INN Nerds Invent Tools To Promote Community At SND Makes Austin

A couple weeks ago a group of designers, developers, community managers, educators and students met up in Austin, TX for the latest edition of SND Makes. The group included two members of our team, Ryan Nagle and Adam Schweigert, among representatives of 22 different news organizations from around the country.

This was the latest of a series of events presented by the Society for News Design and our design challenge for the weekend was: "How might we invent tools that promote community?"

There were ten teams in total and SND has a recap post that you should check out showcasing all of the projects to come out of the weekend.
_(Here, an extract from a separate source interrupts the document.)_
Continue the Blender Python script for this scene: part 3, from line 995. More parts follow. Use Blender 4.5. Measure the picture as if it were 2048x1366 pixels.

Here are the two projects our respective teams cooked up and a bit of the thought process and work that went into them.

The Gist: Giving Topic Pages A Makeover


Topic pages on news sites tend to be very static and are often just a reverse chronological list of stories about a given topic or category.

Our team wanted to re-imagine the traditional topic page as something more dynamic. We wanted to also use the topic page as an opportunity to create and engage a more active community around any given topic and establish the reporter/editor at our hypothetical news organization as more of an authority on that topic by positioning them as a "host" of that topic page and community discussion.

What we created for our hypothetical news organization (called The Gist) is a re-designed topic page that would replace the traditional "Education" section front or topic page on the site. When visitors to the site click on "Education" and then land on this page, instead of being presented with the usual list of stories, they would instead see the topic for that week (or perhaps month if the news organization had a slower cycle of fewer resources). In our example we picked "Racism on Campus" because there was a lot of conversation around that topic this week and we believe that picking a more specific topic each week will lead to a more engaged community around that topic on The Gist.

At the top of the page we see the topic, a link to view the traditional list of stories in the education category (for readers who still want to get to that easily) and then an introduction to the topic for that week, the host of the page for that week and then everyone who has contributed content or added to the conversation.

Below, we see a list of curated stories, links to conversations on social media, promoted comments, photos, videos, graphics, etc. that have been selected and arranged by the page's host. We specifically call out content that has been added by the community to help them feel like their contributions are valued by The Gist. At the bottom of this river of updates, you might expect to find the usual comment form, but instead we ask readers what we've missed or what they'd like to add and then make it easy for them to contribute. The host for the page can then add this contributed content to the river above.

At the end of each week, we would have captured a collection of some of the best stories, discussions, personalities, sources, etc. on a given topic and then we would send out a weekly newsletter to either help people catch up or to give them some further reading on that topic. We also tossed around the idea of hosting a weekly QA with the host or particularly active contributors, experts on that topic, etc. so that the activity on the page each week would drive to some capstone event which could then also be recorded and offered as a podcast or on YouTube.

At the end of the week we would also announce the topic for next week and again invite the community to send us the best content, conversations and personalities they've found on that topic to help inform our reporting. And we would have an archive page that would allow you to see previous topics if you wanted to go back and reference them.

The team consisted of:

Cultivate: Unearthing Community Leaders


Team Zilker created project Cultivate, which sprang from the desire to find and foster community advocates or leaders by analyzing the activity of community members on social media.

We used Twitter for our proof of concept since its API is relatively straightforward to work with and would provide enough data to make a real-world judgement using our algorithm.

The algorithm, as it stands after the event, is pretty naive. It assigns a score to individual users based on their mentions of a particular keyword (something associated with our brand or organization), their total number of followers and how many times their mentions are interacted with by other Twitter users.

The use case: team member Chris Coyier works for and is visiting New York. He wants to find Codepen community leaders in town and offer to take them out for dinner. With cultivate, he enters keyword "Codepen" and location: "New York, NY." He gets back a list of users ranked using the algorithm described above.